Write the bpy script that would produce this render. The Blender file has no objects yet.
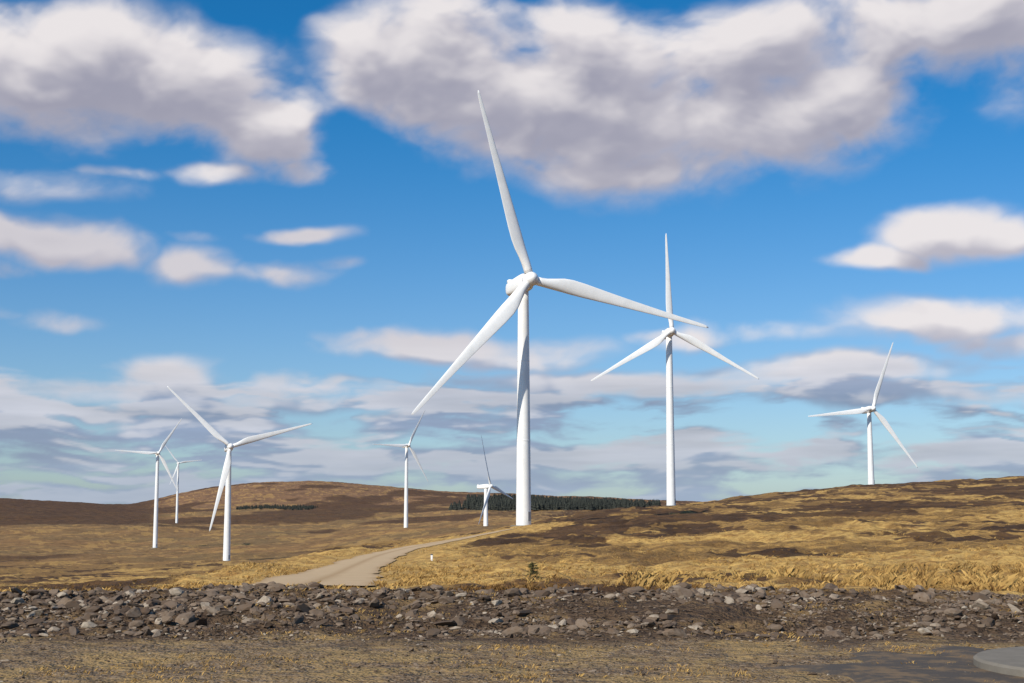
import bpy, math, numpy as np
from mathutils import Vector, Matrix
rng=np.random.default_rng(7)
F=50/36*1024; HY=508.0; TILT=math.atan((HY-341.5)/F); EYE=2.5
scene=bpy.context.scene
scene.view_settings.view_transform='Standard'; scene.view_settings.look='None'
scene.view_settings.exposure=0

# ---------------------------------------------------------------- helpers
def new_obj(name,verts,faces_loops,loop_starts,loop_tot,mat,smooth=True,attrs=None):
    me=bpy.data.meshes.new(name)
    me.vertices.add(len(verts)); me.vertices.foreach_set('co',np.asarray(verts,np.float32).ravel())
    me.loops.add(len(faces_loops)); me.loops.foreach_set('vertex_index',np.asarray(faces_loops,np.int32))
    me.polygons.add(len(loop_starts)); me.polygons.foreach_set('loop_start',np.asarray(loop_starts,np.int32))
    me.polygons.foreach_set('use_smooth',np.full(len(loop_starts),smooth))
    me.update(calc_edges=True)
    if attrs:
        for k,v in attrs.items():
            v=np.asarray(v,np.float32)
            if v.ndim==2:
                a=me.attributes.new(k,'FLOAT_COLOR','POINT'); a.data.foreach_set('color',v.ravel())
            else:
                a=me.attributes.new(k,'FLOAT','POINT'); a.data.foreach_set('value',v)
    me.materials.append(mat); me.validate()
    ob=bpy.data.objects.new(name,me); scene.collection.objects.link(ob); return ob
def mesh_uniform(name,V,Fc,mat,smooth=True,attrs=None):
    Fc=np.asarray(Fc,np.int32); n,k=Fc.shape
    return new_obj(name,V,Fc.ravel(),np.arange(n)*k,k,mat,smooth,attrs)
def ih(ix,iy,s):
    h=(ix.astype(np.int64)*374761393+iy.astype(np.int64)*668265263+s*1274126177)&0xFFFFFFFF
    h=((h^(h>>13))*1274126177)&0xFFFFFFFF
    h=h^(h>>16)
    return (h&0xFFFF)/65535.0
def vn(x,y,s=0):
    ix=np.floor(x);iy=np.floor(y);fx=x-ix;fy=y-iy
    fx=fx*fx*fx*(fx*(fx*6-15)+10);fy=fy*fy*fy*(fy*(fy*6-15)+10)
    a=ih(ix,iy,s);b=ih(ix+1,iy,s);c=ih(ix,iy+1,s);d=ih(ix+1,iy+1,s)
    return (a*(1-fx)+b*fx)*(1-fy)+(c*(1-fx)+d*fx)*fy-.5
def fbm(x,y,s=0,o=4,g=.5):
    r=0;a=1;ca,sa=math.cos(.6),math.sin(.6)
    for i in range(o):
        r=r+a*vn(x+17.3*i,y-9.1*i,s+i); x,y=(x*ca-y*sa)*2.03,(x*sa+y*ca)*2.03;a*=g
    return r
def sstep(a,b,x):
    t=np.clip((x-a)/(b-a),0,1); return t*t*(3-2*t)
def ray(px,py):
    u=(px-512)/F; v=(341.5-py)/F
    return np.array([u,math.cos(TILT)-v*math.sin(TILT),math.sin(TILT)+v*math.cos(TILT)])

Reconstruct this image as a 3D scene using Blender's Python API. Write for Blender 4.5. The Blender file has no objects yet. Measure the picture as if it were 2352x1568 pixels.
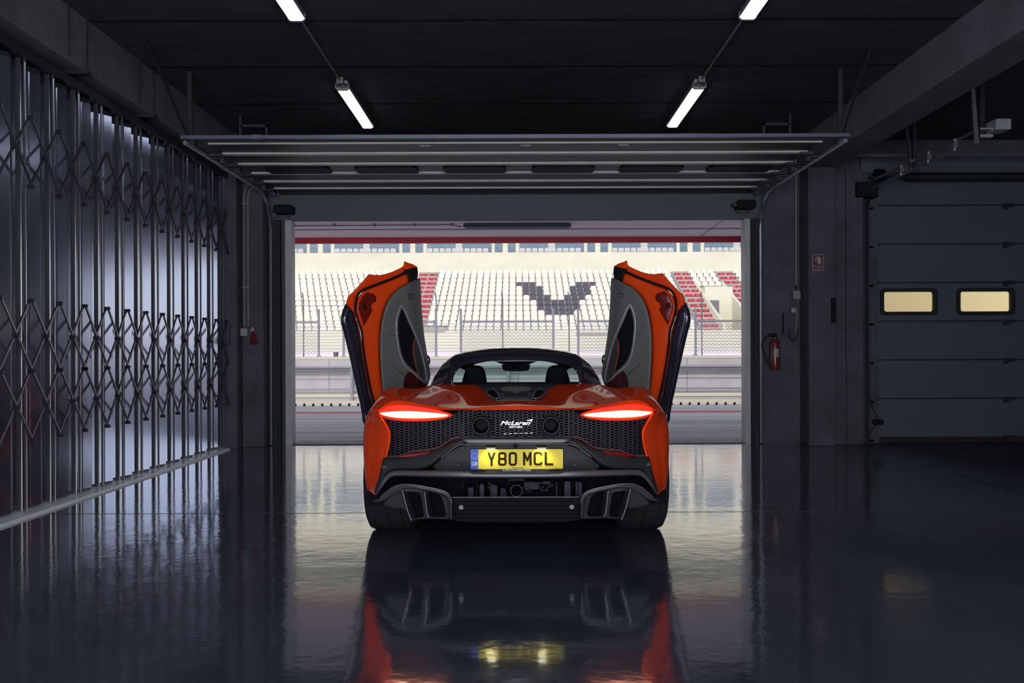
◆ ◆ ◆ ◆
— Task brief —
Without the pictures, copy the material exactly as given.

— Solution to this task —
Write the bpy script that would produce this render. The Blender file has no objects yet.
import bpy, math, numpy as np
from mathutils import Vector, Matrix
rng=np.random.default_rng(7)
F=50/36*1024; HY=508.0; TILT=math.atan((HY-341.5)/F); EYE=2.5
scene=bpy.context.scene
scene.view_settings.view_transform='Standard'; scene.view_settings.look='None'
scene.view_settings.exposure=0

# ---------------------------------------------------------------- helpers
def new_obj(name,verts,faces_loops,loop_starts,loop_tot,mat,smooth=True,attrs=None):
    me=bpy.data.meshes.new(name)
    me.vertices.add(len(verts)); me.vertices.foreach_set('co',np.asarray(verts,np.float32).ravel())
    me.loops.add(len(faces_loops)); me.loops.foreach_set('vertex_index',np.asarray(faces_loops,np.int32))
    me.polygons.add(len(loop_starts)); me.polygons.foreach_set('loop_start',np.asarray(loop_starts,np.int32))
    me.polygons.foreach_set('use_smooth',np.full(len(loop_starts),smooth))
    me.update(calc_edges=True)
    if attrs:
        for k,v in attrs.items():
            v=np.asarray(v,np.float32)
            if v.ndim==2:
                a=me.attributes.new(k,'FLOAT_COLOR','POINT'); a.data.foreach_set('color',v.ravel())
            else:
                a=me.attributes.new(k,'FLOAT','POINT'); a.data.foreach_set('value',v)
    me.materials.append(mat); me.validate()
    ob=bpy.data.objects.new(name,me); scene.collection.objects.link(ob); return ob
def mesh_uniform(name,V,Fc,mat,smooth=True,attrs=None):
    Fc=np.asarray(Fc,np.int32); n,k=Fc.shape
    return new_obj(name,V,Fc.ravel(),np.arange(n)*k,k,mat,smooth,attrs)
def ih(ix,iy,s):
    h=(ix.astype(np.int64)*374761393+iy.astype(np.int64)*668265263+s*1274126177)&0xFFFFFFFF
    h=((h^(h>>13))*1274126177)&0xFFFFFFFF
    h=h^(h>>16)
    return (h&0xFFFF)/65535.0
def vn(x,y,s=0):
    ix=np.floor(x);iy=np.floor(y);fx=x-ix;fy=y-iy
    fx=fx*fx*fx*(fx*(fx*6-15)+10);fy=fy*fy*fy*(fy*(fy*6-15)+10)
    a=ih(ix,iy,s);b=ih(ix+1,iy,s);c=ih(ix,iy+1,s);d=ih(ix+1,iy+1,s)
    return (a*(1-fx)+b*fx)*(1-fy)+(c*(1-fx)+d*fx)*fy-.5
def fbm(x,y,s=0,o=4,g=.5):
    r=0;a=1;ca,sa=math.cos(.6),math.sin(.6)
    for i in range(o):
        r=r+a*vn(x+17.3*i,y-9.1*i,s+i); x,y=(x*ca-y*sa)*2.03,(x*sa+y*ca)*2.03;a*=g
    return r
def sstep(a,b,x):
    t=np.clip((x-a)/(b-a),0,1); return t*t*(3-2*t)
def ray(px,py):
    u=(px-512)/F; v=(341.5-py)/F
    return np.array([u,math.cos(TILT)-v*math.sin(TILT),math.sin(TILT)+v*math.cos(TILT)])

Reconstruct this image as a 3D scene using Blender's Python API. Write for Blender 4.5. The Blender file has no objects yet. Measure the picture as if it were 2352x1568 pixels.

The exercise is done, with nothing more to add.